I bet it does not make a difference for him.

RE: “The truth is that Benjamin Netanyahu, the Palestinian Authority, settler rabbis and Hamas all have nothing to do with the terrible events that unfurled after six lowlifes forced a sweet-faced kid into their car and burned him alive. Soccer does.” ~ Liel Leibovit

MY COMMENT: I’m not that knowledgable about soccer.

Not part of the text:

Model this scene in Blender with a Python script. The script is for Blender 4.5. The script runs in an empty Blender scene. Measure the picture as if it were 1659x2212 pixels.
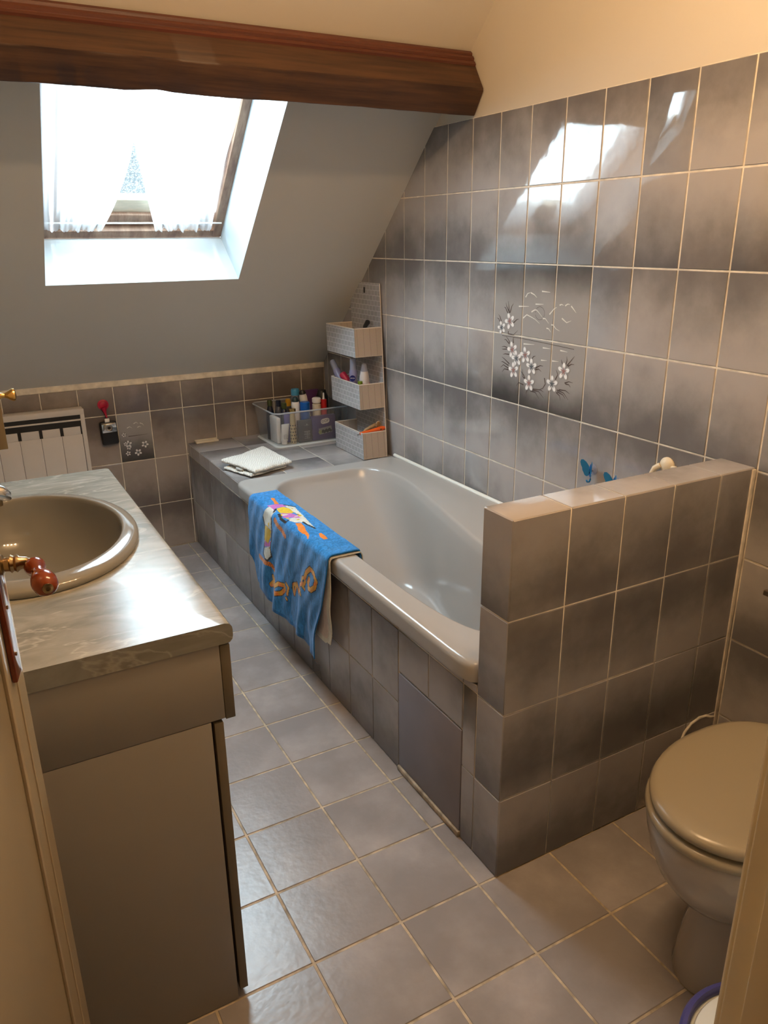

Does it really involve killing people as human sacrifices?*

* SEE: “Abu Khdeir murder suspect recounts grisly killing”, by Daniel K. Eisenbud, JPost.com, 8/13/2014

[EXCERPTS] Chilling testimony from the main suspect in the July 2 murder of 16-year-old east Jerusalem resident Muhammad Abu Khdeir confirmed the brutal homicide was indeed rooted in revenge for the three yeshiva students abducted and killed by Hamas operatives in June. . .

. . . During his testimony, the alleged ringleader behind the kidnapping and subsequent torture of Abu Khdeir, said he first discussed seeking revenge following the funerals of Gil- Ad Shaer, 16, Eyal Yifrah, 19, and Naftali Fraenkel, 16.

“We began talking about what happened, about the kidnapped youths, and decided that they needed to be avenged,” he said in his testimony.

“I was furious at [the killers] while the entire country was silently praying.”

According to Ben-David, the three then agreed to go on a “human hunt” for an Arab victim.

“We planned to hurt a soul, meaning to kill… to torture him and kill him,” he told police, adding that he wanted his victim “to know that he was about to die as a sacrifice for the Jews that were murdered.”

To that end, Ben-David testified that he filled three empty bottles with the gasoline used to burn their victim alive. . .

ENTIRE ARTICLE – http://www.jpost.com/National-News/Abu-Khdeir-murder-suspect-recounts-grisly-killing-370911

Mr Nguyen is very thorough as I have noted elsewhere. He may wish to correct an error that was initially Corey Robin’s. August 1 not August 2 is the date that Chancellor Wise and Vice President Christophe Pierre wrote a letter informing Professor Salaita of his contract revocation. Twice this excellent piece has the wrong date.